[start]
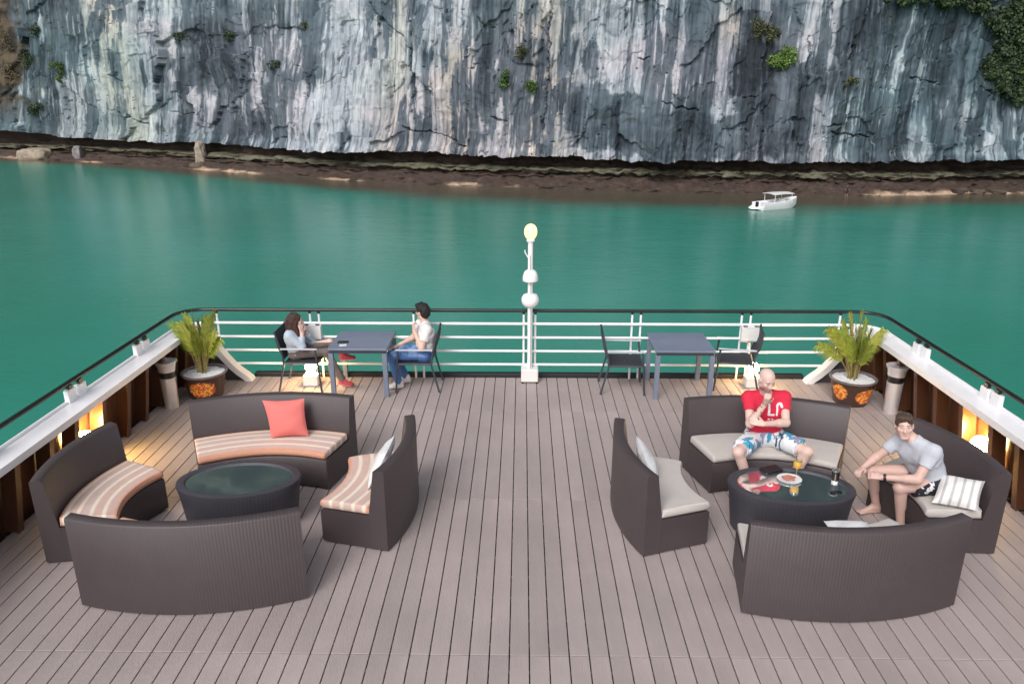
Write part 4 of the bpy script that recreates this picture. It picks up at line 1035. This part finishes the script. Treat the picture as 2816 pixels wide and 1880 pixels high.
def paint_head(V, col, c, Bf, brow, beard=None, eye=(.03, .02, .015)):
    l = (V - np.array(c)) @ Bf.T; x, y, z = np.abs(l[:, 0]), l[:, 1], l[:, 2]
    def mix(m, cc, k):
        m = np.clip(m, 0, 1)[:, None] * k; col[:] = col * (1 - m) + np.array(cc) * m
    front = y > .045
    mix(sstep(1.2, .7, np.hypot((x - .030) / .013, (z - .006) / .0065)) * front, (.55, .52, .5), .75); mix(sstep(1.2, .7, np.hypot((x - .030) / .006, (z - .006) / .0065)) * front, eye, .95)
    mix(sstep(1.2, .8, np.hypot((x - .031) / .019, (z - .026 - .004 * (1 - ((x - .031) / .02) ** 2)) / .0055)) * front, brow, .85)
    if beard: mix(sstep(-.042, -.062, z + .02 * sstep(.04, .07, x)) * (y > -.03) * sstep(-.135, -.12, z) * (np.hypot(l[:, 0], z + .066) > .018), beard[0], beard[1])

def add_hand(s, wr, d, nrm, side, curl=.6, skin=None):
    """wr wrist, d pointing direction, nrm back-of-hand normal, side +1 thumb towards d x nrm"""
    wr = np.array(wr); d = U_(d); nrm = U_(np.array(nrm) - d * np.dot(nrm, d)); w = np.cross(d, nrm) * side
    pk = wr + d * .085
    for o in (-.026, -.009, .009, .026): s.cone(wr + d * .012 + w * o * .6, pk + w * o, .0145, .0115, .010)
    for o, Lf in zip((.029, .010, -.010, -.028), (.068, .076, .070, .055)):
        p = pk + w * o; dd = d.copy(); 
        for q, fr in enumerate((.45, .32, .23)):
            a = curl * (.8 if q == 0 else 1); dd = U_(dd * math.cos(a) - nrm * math.sin(a)); nn = None
            p2 = p + dd * Lf * fr; s.cone(p, p2, .0092 - .0008 * q, .0086 - .0008 * q, .004); p = p2
            nrm_ = np.cross(w, dd) * 1.0; nrm = U_(nrm_ if np.dot(nrm_, nrm) > 0 else -nrm_)
        nrm = U_(np.cross(w, d)); nrm = nrm if side * 1 > 0 else nrm
        nrm = U_(np.cross(w * side, d))
    tb = wr + d * .025 + w * .028; t1 = tb + U_(d * .7 + w * .7 - nrm * .25) * .038; t2 = t1 + U_(d + w * .25 - nrm * .3) * .030
    s.cone(tb, t1, .0125, .011, .010); s.cone(t1, t2, .0105, .0085, .005)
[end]
Write out an exact copy of the listing, first line through the line containing "if beard: mix(sstep(-.042, -.062, z", with the pictures left out.

Write part 4 of the bpy script that recreates this picture. It picks up at line 1035. This part finishes the script. Treat the picture as 2816 pixels wide and 1880 pixels high.
def paint_head(V, col, c, Bf, brow, beard=None, eye=(.03, .02, .015)):
    l = (V - np.array(c)) @ Bf.T; x, y, z = np.abs(l[:, 0]), l[:, 1], l[:, 2]
    def mix(m, cc, k):
        m = np.clip(m, 0, 1)[:, None] * k; col[:] = col * (1 - m) + np.array(cc) * m
    front = y > .045
    mix(sstep(1.2, .7, np.hypot((x - .030) / .013, (z - .006) / .0065)) * front, (.55, .52, .5), .75); mix(sstep(1.2, .7, np.hypot((x - .030) / .006, (z - .006) / .0065)) * front, eye, .95)
    mix(sstep(1.2, .8, np.hypot((x - .031) / .019, (z - .026 - .004 * (1 - ((x - .031) / .02) ** 2)) / .0055)) * front, brow, .85)
    if beard: mix(sstep(-.042, -.062, z + .02 * sstep(.04, .07, x)) * (y > -.03) * sstep(-.135, -.12, z) * (np.hypot(l[:, 0], z + .066) > .018), beard[0], beard[1])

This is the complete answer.